Central banks can control either the cost of money (through interest rates) or the amount of money (through the discounting of bills or through policies such as quantitative easing), but not both. The large stock of debt in Japan and the Euro area (especially in the Club Med countries) suggests that an economic crisis may become a reality if bond yields were to rise too far. This is true not only in terms of a crisis for government finances but also in Europe as a potential bank solvency issue, since euro-area bank-reserve capital is largely made up of government bonds from their own country of incorporation.
With the BoJ having effectively announced yield-curve control, and with the ECB clearly toying with the idea, it seems that a focus on the cost of money will mean an increase in its stock, hence the fall in the yen and the euro against the dollar. To add more fuel to the inflationary fire, the anti-Russian sanctions are starting to make their effect felt on the countries implementing them.
In Europe, Italy’s PM Mario Draghi is calling for an EU-wide price cap on gas as a means of tightening sanctions on Russia (Il Corriere, 18/04/2022). In reality, this is a push for more deficit financing to keep domestic energy prices from rising further. Further sanctions, or even an outright boycott of Russian energy exports will cause more price rises as well as a possible economic crisis for households and businesses which will likely necessitate government and central bank intervention. If energy subsidies such as the ones Sig. Draghi is calling for are implemented, the direction of travel for the euro is clear.
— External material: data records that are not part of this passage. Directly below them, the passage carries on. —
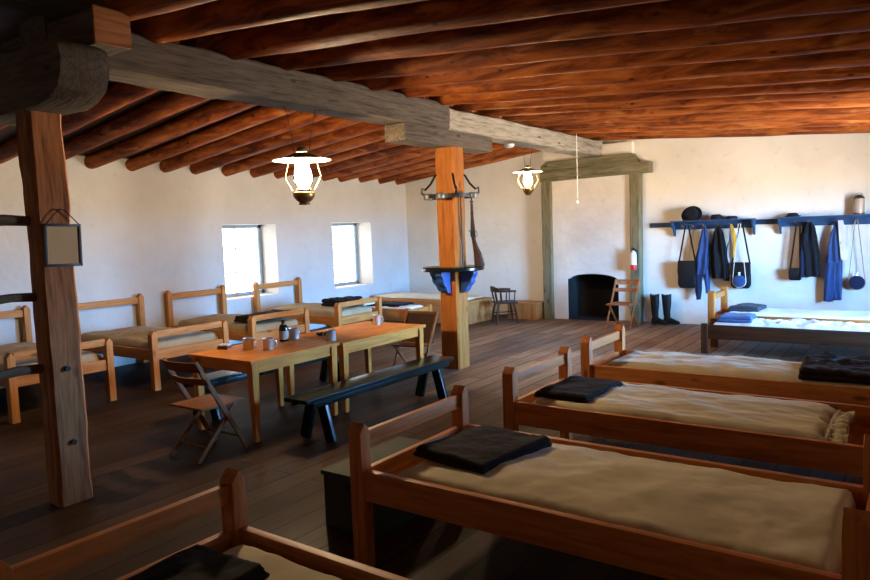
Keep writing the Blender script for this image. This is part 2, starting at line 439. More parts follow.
# ------------------------------------------------------------------ logs
def log(name, xa, za, xb, zb, y, r0, r1, seed, label, group, skew=0.0):
    mb = MB(); n = 46; seg = 18; rings = []
    for i in range(n+1):
        t = i/n; x = xa+(xb-xa)*t; r = r0+(r1-r0)*t
        cz = za+(zb-za)*t + r + .015*fn((x, seed, 0), .35, seed, 2); cy = skew*(t-.5) + .03*fn((x, seed+9, 0), .3, seed+3, 2)
        ring = []
        for k in range(seg):
            a = 2*PI*k/seg
            rr = r*(1+.07*fn((x*.9, math.cos(a), math.sin(a)), 1.3, seed, 3))
            ring.append(mb.bm.verts.new((x, cy+rr*math.cos(a), cz+rr*math.sin(a))))
        rings.append(ring)
    mb.skin(rings)
    o = mb.build(name, M_LOG, None, (0, y, 0), smooth=60)
    return tag(o, label, 'ceiling log', group)
yl = sorted([2.2-.57, 2.75, 3.33, 3.92, 4.50, 5.07, 5.647, 6.206, 6.726, 7.29, 7.86, 8.459, 9.058, 9.55, 9.984, 10.564, 11.2, 11.80], reverse=True)
for i, y in enumerate(yl):
    log('ceiling_log', XL-.25, zl(XL-.25)+.0, -4.85, zl(-4.85), y, RL-.008+random.random()*.012, RL+.004+random.random()*.02, 100+i,
        '%s round pine ceiling log from the back wall, left of the big beam' % ORD[i], 'ceiling logs left of the beam', random.uniform(-.08, .08))
yr = sorted([1.35, 1.95, 2.60, 3.22, 3.86, 4.50, 5.08, 5.66, 6.28, 6.88, 7.50, 8.12, 8.74, 9.36, 9.98, 10.6, 11.2, 11.80], reverse=True)
for i, y in enumerate(yr):
    xs_ = -5.05 if y > 2.7 else -4.30
    log('ceiling_log', xs_, zr(xs_), XR+.2, zr(XR+.2), y, RR+.012+random.random()*.02, RR-.012+random.random()*.02, 200+i,
        '%s round pine ceiling log from the back wall, right of the big beam' % ORD[i], 'ceiling logs right of the beam', random.uniform(-.14, .14))

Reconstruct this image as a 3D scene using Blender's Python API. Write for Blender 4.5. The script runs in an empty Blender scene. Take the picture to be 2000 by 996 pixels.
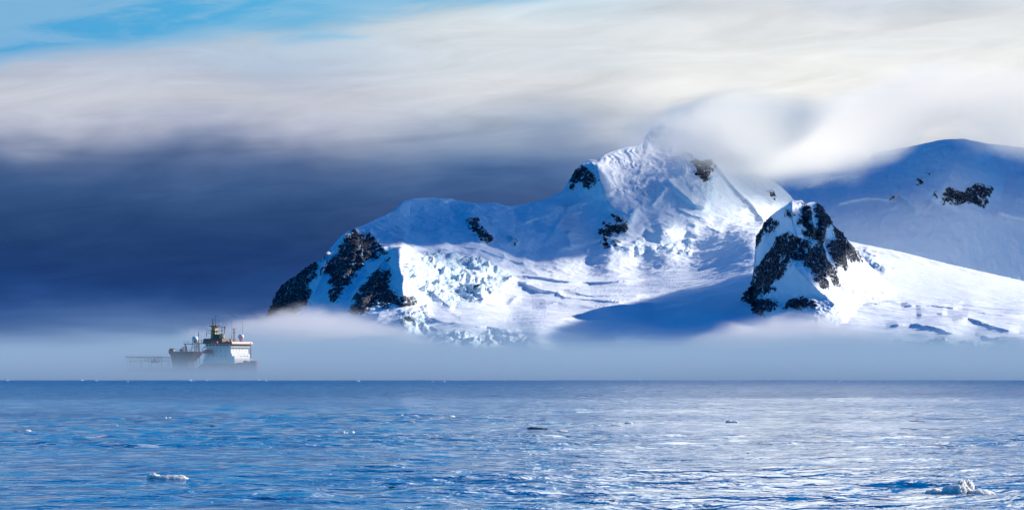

You can print money, but you can’t print energy.
What about the dollar? in a recent article in the Financial Times, Scott Minerd, the CIO of Guggenheim Partners, suggested that the Fed may well try to control the amount of credit in the US economy (rather than interest rates) as a means of slowing the economy, albeit at the risk of a nasty recession given the large stock of government and corporate debt (‘For lessons on fighting inflation, skip Volcker and go to 1946’, FT, 21/03/2022). Certainly the Fed’s stated desire to reduce the size of its balance sheet by letting maturing bonds run off (quantitative tightening or QT) suggests that this at least is the plan.
In a letter in response to Mr Minerd’s article published in the Financial Times (whoop), I pointed out that from 1942 to 1951, the Fed in fact implemented a strict policy of yield-curve control of its own, and that the pegging of rates during that period of high inflation greatly reduced the real value of the US debts which had been incurred due to World War II (link - FT letters 23/03/2022). Back then the dollar held up, and while it may still hold up against currencies such as the yen or the euro if only because the US is more energy self-sufficient, pressure may appear elsewhere.
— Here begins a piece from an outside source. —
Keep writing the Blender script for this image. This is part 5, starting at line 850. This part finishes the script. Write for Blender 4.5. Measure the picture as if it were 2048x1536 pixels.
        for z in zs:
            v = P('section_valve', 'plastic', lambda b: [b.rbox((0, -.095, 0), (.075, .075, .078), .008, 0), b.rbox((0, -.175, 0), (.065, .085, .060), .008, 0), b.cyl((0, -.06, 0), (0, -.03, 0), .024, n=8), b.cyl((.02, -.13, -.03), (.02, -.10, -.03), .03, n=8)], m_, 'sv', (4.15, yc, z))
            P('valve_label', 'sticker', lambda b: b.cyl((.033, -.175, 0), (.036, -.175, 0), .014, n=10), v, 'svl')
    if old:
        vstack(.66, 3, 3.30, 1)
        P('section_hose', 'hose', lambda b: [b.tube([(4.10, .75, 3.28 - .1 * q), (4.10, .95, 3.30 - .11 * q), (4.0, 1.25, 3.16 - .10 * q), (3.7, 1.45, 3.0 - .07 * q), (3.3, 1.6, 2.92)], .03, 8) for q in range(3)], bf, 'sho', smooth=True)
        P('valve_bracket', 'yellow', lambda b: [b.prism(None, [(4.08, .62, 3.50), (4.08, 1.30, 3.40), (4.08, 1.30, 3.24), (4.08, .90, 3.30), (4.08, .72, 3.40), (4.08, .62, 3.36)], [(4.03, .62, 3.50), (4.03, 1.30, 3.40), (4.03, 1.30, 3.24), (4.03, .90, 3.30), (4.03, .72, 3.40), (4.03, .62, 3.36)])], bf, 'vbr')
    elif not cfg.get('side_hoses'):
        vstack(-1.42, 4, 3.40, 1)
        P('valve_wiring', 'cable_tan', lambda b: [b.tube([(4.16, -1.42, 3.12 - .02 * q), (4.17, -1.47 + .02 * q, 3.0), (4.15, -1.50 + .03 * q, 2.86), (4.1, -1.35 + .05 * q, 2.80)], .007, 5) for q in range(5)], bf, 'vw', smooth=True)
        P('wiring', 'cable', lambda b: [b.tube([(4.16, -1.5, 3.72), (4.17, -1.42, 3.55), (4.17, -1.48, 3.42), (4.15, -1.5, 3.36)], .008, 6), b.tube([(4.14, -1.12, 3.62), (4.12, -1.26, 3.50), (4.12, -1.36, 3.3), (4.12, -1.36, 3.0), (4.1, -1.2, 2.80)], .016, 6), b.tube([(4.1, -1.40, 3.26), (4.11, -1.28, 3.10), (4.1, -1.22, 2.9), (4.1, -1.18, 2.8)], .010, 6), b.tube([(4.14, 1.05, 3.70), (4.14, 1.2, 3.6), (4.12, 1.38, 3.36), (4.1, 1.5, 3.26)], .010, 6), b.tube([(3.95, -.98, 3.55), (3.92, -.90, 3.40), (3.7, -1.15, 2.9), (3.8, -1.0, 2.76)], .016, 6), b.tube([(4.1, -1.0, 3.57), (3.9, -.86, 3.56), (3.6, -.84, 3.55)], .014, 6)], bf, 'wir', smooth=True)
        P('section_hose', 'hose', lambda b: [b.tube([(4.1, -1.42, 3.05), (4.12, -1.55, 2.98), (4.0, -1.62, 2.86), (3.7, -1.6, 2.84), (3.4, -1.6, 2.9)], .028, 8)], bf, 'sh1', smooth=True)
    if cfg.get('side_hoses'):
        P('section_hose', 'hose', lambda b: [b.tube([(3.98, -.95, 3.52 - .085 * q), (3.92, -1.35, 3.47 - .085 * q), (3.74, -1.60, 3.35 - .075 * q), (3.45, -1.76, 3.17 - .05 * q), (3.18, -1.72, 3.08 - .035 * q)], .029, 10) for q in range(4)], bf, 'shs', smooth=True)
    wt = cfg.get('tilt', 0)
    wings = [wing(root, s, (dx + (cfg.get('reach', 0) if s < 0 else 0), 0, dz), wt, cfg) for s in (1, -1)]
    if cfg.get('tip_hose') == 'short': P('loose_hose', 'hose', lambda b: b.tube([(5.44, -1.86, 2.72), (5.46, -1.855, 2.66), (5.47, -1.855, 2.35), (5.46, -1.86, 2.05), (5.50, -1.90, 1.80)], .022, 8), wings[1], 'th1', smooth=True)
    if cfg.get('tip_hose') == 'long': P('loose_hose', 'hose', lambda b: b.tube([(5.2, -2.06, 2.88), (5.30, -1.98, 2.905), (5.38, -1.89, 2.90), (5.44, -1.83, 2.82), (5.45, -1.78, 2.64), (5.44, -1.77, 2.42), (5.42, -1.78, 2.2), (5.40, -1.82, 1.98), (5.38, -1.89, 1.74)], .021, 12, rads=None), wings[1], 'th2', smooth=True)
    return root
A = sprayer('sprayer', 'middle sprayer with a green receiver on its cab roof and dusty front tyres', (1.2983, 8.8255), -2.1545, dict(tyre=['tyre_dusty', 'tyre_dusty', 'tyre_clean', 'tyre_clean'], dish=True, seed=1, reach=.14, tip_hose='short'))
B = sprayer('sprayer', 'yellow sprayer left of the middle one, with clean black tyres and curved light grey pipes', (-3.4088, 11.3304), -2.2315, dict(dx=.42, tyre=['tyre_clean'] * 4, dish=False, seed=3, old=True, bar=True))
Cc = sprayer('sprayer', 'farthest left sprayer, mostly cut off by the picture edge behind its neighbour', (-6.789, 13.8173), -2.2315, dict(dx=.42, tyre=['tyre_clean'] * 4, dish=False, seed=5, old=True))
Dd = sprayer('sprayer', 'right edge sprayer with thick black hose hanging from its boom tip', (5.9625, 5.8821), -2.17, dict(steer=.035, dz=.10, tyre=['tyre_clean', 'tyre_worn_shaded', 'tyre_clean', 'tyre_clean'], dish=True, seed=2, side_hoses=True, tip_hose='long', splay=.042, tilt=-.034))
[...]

How is it possible to tell the market is sniffing out the possibility of Fed yield-curve control or at least the possibility of a dovish pivot? While the euro and yen are sliding against the dollar, gold is holding up surprisingly well against the dollar in the face of the rate-hike fever which is currently gripping markets (see graph below). While the euro-dollar futures market is actually starting to price in Fed rate cuts further out, it is arguable that gold is also telling us that any rate hikes the Fed is able to implement may not be enough to tame inflation, or that the treasury bond market may start to struggle before the desired neutral level of interest rates is reached.
What the stickiness of the gold price indicates is that the reality of a highly-indebted US government means that the Fed is constrained in its rate hikes, and if there is a policy mistake in terms of raising interest rates to a point at which the bond market, the credit market, the stock market and/or the economy (or all of them) start to crack, then it is likely the Fed will have to pivot back to a more-accommodative policy stance even before the inflation dragon is decisively slain.
While the name for the central bank policy instruments may be different this time, they’ll likely be just another incarnation of quantitative easing, possibly with more-explicit yield targets. This time there may even be moves towards capital controls or at least policies which start to herd domestic investors into bonds by some regulatory means in order to create demand for government debt instruments. If inflation proves persistent, this is very bad for bond holders - unlike Ratners, governments have the ability to make people buy even if the product is rubbish.